Correos de Cuba confirmed that in recent days there have been more than ten such incidents, a situation which it described as “very serious” while also categorizing them as “uncommon and infrequent.”

In an attempt to reassure customers, the company claimed that “unfortunate and isolated incidents such as these will never go unpunished.” The thefts are being investigated by the Interior Ministry, it said, “in order to identify those responsible” and to apply “all disciplinary, administrative and legal measures that are appropriate.”

In December Correos de Cuba said it was the victim of a media campaign orchestrated and financed by the United States against the Cuban government and its institutions.
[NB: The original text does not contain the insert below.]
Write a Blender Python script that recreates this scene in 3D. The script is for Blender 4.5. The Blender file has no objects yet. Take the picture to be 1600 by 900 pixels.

After accusations appeared on social networks accusing postal workers of taking advantage of their positions by opening packages sent from overseas, the company responded, saying these complaints do not reflect “reality or comment made by the vast majority of customers.”

“To say that those of us who work at Correos de Cuba are thieves, criminals and opportunists is totally unfair and untrue,” it noted.

The company referred to the thirty-two claims it received in 2020 for theft and change of content of some packaged shipments, pointing out that this represented “0.03% of the hundreds of tons and millions of shipments received, processed, transported and delivered, a record number.”

The tone of Thursday’s announcement was quite different, however. Rather than alluding to campaigns directed against it,  the company invited customers who had experienced similar incidents, or who wished to express their opinions, to do so on the postal service’s website or Facebook page, a way to discourage victims from having their complaints aired on independent media.

Last week the government approved a regulation that includes “compensation for the loss, disruption or theft of postal items but only if it can be shown that postal workers are responsible. According to the regulation, shipments from abroad are the responsibility of Correos de Cuba “as soon as they enter the country for delivery or are in transit at any of its postal centers.”

Compensation for damages in such cases is set at 960 pesos for a package sent from abroad, plus 540 pesos per kilo, plus the delivery or pickup fee.